Anche qui sorgono dei dubbi. È difficile pensare che il giudizio "indipendente” di giudici o economisti sia davvero quello che i cittadini desiderano. Gli stessi economisti in fin dei conti saranno costretti a esprimere giudizi normativi. Ad usare una loro visione di cosa è giusto (o di quanta spesa pubblica sia troppa).

Il problema però è che non saranno costretti a confrontarsi, come si fa in democrazia, con le opinioni altrui e a raggiungere compromessi che rispecchiano e rispettano il giudizio di tutti.

È interessante notare che le regole astruse di Bruxelles nascono proprio come tentativo di limitare al minimo la discrezionalità di istituzioni poco rappresentative come la Commissione Europea.

Per quanto disfunzionali, quelle regole sono state accolte da tutti i parlamenti nazionali e quindi, in un certo senso, anche dai cittadini.
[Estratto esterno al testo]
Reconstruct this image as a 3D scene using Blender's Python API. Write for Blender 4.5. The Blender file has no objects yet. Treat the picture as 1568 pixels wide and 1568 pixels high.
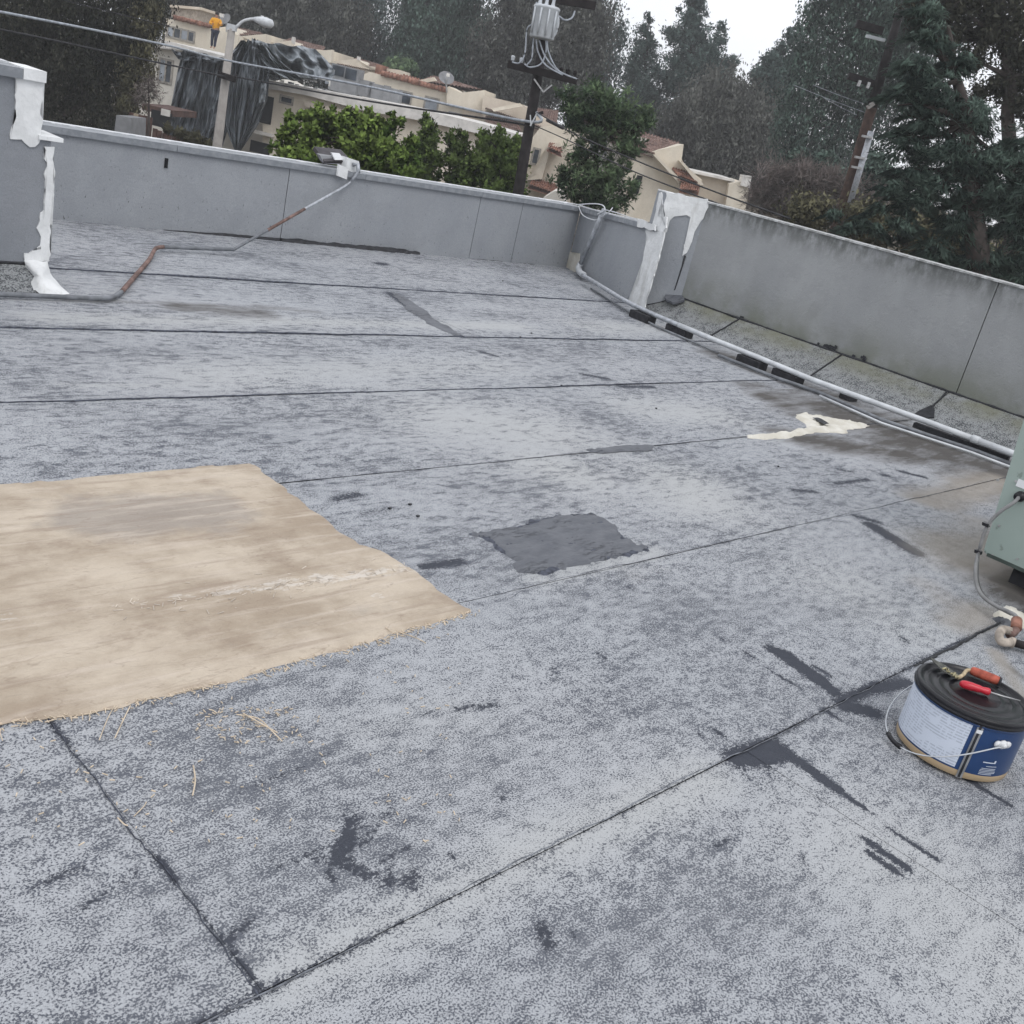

Blanchard e coautori propongono invece di lasciare tutto in mano a istituzioni esterne che mai dovranno render conto agli elettori.

Perché, invece di continuare ad evitare che la discussione diventi politica, non proviamo rendere il dibattito veramente democratico? Abbandoniamo pure le regole del patto di Stabilità e Crescita e il loro vademecum di 119 pagine e proviamo ad affidarci agli standard fiscali.

Non lasciamo però ai giudici l’ultima parola su materie in cui la dialettica democratica è necessaria per arrivare ad una visione del bene comune.

Ci sono idee ragionevoli e diverse su quale sia un livello di spesa pubblica utile ed accettabile e, come attestato dalla nuova proposta di Blanchard et al, queste idee cambiano con il tempo e con la percezione di quali sono i rischi comuni ai paesi dell’Eurozona.

Lasciamo che diverse visioni politiche su come gestire l’unione monetaria si scontrino periodicamente in un’assemblea che rappresenta i cittadini europei. Le regole da definire non sono tanto quelle sul debito, ma quelle di un processo deliberativo che sappia usare e interpretare informazioni di finanza pubblica complesse e formulare posizioni comuni.

Un organo simile lo abbiamo già anche se in questi casi è relegato a semplice spettatore. È ora di dare al parlamento europeo un ruolo maggiore nelle politiche di bilancio dell’Eurozona.